3.5 Sequence

\(a_n = (-1)^n\), does the limit exist?

Assume \(a_n \to L \in \mathbb{R}\). This means that \(\forall \epsilon > 0\), there exists some \(N \in \mathbb{N}\) such that \(|(-1)^n - L| < \epsilon \ \forall n \geq N\)

Take \(\epsilon = 1\), there exists some \(N \in \mathbb{N}\) such that \(|(-1)^n - L| < 1 \ \forall n \geq N\)

Consider \(2N > N\), then \(|(-1)^{2N} - L| < 1\) which is the same as \(|1 - L| < 1\), so \(L > 0\).

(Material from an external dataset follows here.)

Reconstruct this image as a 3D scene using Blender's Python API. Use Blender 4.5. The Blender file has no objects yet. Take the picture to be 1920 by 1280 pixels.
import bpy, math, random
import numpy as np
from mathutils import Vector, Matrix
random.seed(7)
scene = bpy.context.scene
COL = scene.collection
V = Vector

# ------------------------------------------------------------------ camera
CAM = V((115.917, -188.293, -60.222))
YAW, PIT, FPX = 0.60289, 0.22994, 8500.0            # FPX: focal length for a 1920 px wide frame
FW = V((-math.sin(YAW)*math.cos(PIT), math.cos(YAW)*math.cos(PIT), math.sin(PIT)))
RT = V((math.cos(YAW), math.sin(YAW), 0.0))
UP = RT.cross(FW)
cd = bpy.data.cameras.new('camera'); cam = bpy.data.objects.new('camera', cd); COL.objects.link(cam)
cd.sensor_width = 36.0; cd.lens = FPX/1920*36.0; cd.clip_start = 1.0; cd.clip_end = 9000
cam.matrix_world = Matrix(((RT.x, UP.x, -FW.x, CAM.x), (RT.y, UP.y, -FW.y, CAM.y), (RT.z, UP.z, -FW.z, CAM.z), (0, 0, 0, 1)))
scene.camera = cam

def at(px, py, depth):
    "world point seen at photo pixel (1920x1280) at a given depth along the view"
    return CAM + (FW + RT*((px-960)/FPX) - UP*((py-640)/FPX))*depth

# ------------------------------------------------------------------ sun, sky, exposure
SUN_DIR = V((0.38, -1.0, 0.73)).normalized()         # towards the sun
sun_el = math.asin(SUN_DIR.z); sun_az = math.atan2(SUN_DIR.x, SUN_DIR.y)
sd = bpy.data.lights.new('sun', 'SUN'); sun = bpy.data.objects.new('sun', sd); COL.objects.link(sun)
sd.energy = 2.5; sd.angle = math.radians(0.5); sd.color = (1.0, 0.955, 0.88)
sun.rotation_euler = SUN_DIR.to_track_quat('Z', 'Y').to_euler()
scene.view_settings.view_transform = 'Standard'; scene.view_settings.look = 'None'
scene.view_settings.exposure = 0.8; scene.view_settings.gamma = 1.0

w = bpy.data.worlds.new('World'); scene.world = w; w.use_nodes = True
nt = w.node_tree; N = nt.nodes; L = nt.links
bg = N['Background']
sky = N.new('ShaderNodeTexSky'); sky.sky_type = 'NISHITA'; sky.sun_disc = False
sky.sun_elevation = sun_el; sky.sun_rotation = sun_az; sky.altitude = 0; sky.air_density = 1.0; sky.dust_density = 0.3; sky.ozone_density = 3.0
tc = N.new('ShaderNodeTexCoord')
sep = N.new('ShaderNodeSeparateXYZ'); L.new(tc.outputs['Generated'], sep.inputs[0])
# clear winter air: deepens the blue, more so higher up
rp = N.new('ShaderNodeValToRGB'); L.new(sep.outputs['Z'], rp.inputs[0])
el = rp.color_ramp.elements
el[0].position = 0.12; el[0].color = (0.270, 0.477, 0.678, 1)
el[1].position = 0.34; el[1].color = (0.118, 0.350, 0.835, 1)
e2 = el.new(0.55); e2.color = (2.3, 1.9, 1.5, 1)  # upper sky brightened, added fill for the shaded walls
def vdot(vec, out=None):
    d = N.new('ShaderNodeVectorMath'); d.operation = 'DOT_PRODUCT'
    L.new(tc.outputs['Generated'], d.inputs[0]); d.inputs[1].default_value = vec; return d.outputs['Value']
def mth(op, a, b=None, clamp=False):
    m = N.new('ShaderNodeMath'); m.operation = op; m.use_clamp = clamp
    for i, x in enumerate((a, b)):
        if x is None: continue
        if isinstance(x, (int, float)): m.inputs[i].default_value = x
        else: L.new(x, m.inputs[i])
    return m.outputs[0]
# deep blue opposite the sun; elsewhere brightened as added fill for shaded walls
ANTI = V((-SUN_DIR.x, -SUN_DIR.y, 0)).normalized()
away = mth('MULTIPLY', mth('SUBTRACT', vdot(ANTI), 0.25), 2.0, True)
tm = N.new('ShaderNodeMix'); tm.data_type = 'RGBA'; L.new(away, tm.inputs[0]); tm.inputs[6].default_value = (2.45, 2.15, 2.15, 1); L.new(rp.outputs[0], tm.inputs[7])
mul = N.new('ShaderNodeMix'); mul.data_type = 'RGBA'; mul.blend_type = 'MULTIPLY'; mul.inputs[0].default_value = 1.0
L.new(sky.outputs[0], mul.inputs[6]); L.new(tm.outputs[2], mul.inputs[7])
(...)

Consider \(2N+1 > N\), then \(|(-1)^{2N+1} - L| < 1\)which is the same as \(|-1 - L| < 1\), so \(L \leq 0\).

Contradiction!!

So \(a_n = (-1)^n\) is not convergent.
Show that the sequence \(f_n(x) = \frac{x}{nx+1}\) converges uniformly to the zero function on the interval \((0,1)\)

Let \(\epsilon > 0\), we have that \(|f_n - 0| < \epsilon \iff \frac{x}{nx+1} < \epsilon\), then \(\frac{1}{\epsilon}-\frac{1}{x}<n\)

Since \(\frac{1}{x} > 1\), we have that \(\frac{1}{\varepsilon}-\frac{1}{x}<n\)

So if we consider \(N > \frac{1}{\epsilon} - 1\), \(N\) does not depend on \(x\), so we get that \(\frac{x}{nx+1} < \epsilon \ \forall x \in (0,1), \forall n \geq N\)
Consider the sequence of functions \(f_n(x) = e^{-n^2 x^2}\) on the interval \((0, +\infty)\). Prove that the sequence converges pointwise and not uniformly.

\(n^2 x^2 \to \infty \text{ as } n \to \infty\), so \(f_n(x) = e^{-n^2 x^2} \to 0\). Pointwise convergence to \(0\).

Now, check if the convergence is uniform.

\(|e^{-n^2 x^2} |<\varepsilon\iff n>\frac{\sqrt{-\log(\varepsilon)}}{x}\), but the right term goes to infinity

Thus we cannot find such \(N\)